So the fact that a Hello owner’s camera feed randomly popped up on someone else’s Google Home Max screen when someone pressed the doorbell on it is pretty bad news. You expect a top-level service when you’re paying top whack, and it seems that Nest’s system (which is really Google’s now) is not as secure as it should be.

Nest Hello footage shown to random Google Home Max user

A Google Home Max owner on Reddit (and reported by Tech Radar) posted footage of the video clearing showing how many seconds it had been since the doorbell had been ‘rung’ and was confused because they don’t own a Nest cam, bar the one in the Google Home Max itself.

Recently Google announced that all Nest accounts would have two-factor authentication enforced for better security, but this latest security breach is unrelated to account access. The owner of the home Max confirmed on Reddit that the footage was not from a neighbour’s camera, and they didn’t recognise the location at all.

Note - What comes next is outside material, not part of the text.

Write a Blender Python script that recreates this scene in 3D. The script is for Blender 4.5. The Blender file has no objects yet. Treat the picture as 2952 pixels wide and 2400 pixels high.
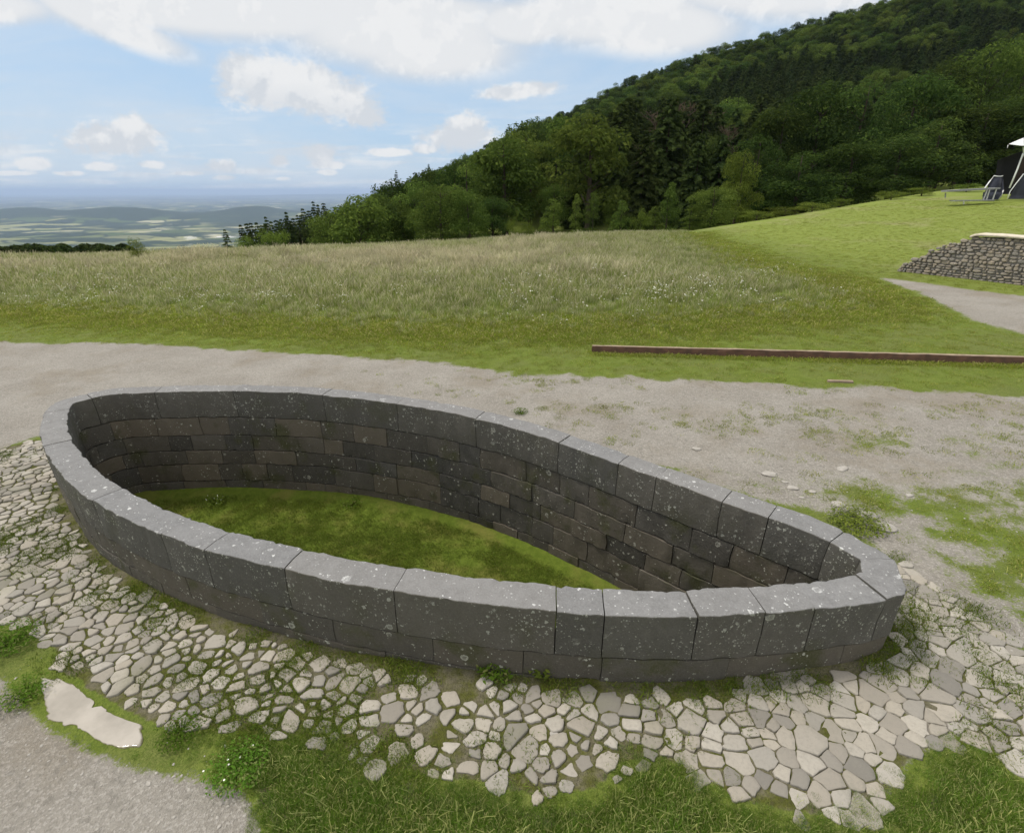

Indeed, it’s certainly not the first time cloud-based camera feeds have been shown to the wrong people. Back in January Google shut down access to Xiaomi Mijia cameras on its Home Hub smart displays, a problem which has since been resolved (via Android Police). 

Within an hour or so, a Google employee had posted on the Reddit thread to “help”, but other users pointed out that such assistance isn’t usually available so quickly - and that it was only because “liability issues” were involved.

As of yet, Google hasn’t made any official comments about the breach.

While it is certainly a good idea to enable the two-factor authentication to help protect your account, if you’re worried about the security of your own Nest camera, specifically the Hello doorbell feed being shown to other users, then the only thing you can do is to turn it off in the Nest app.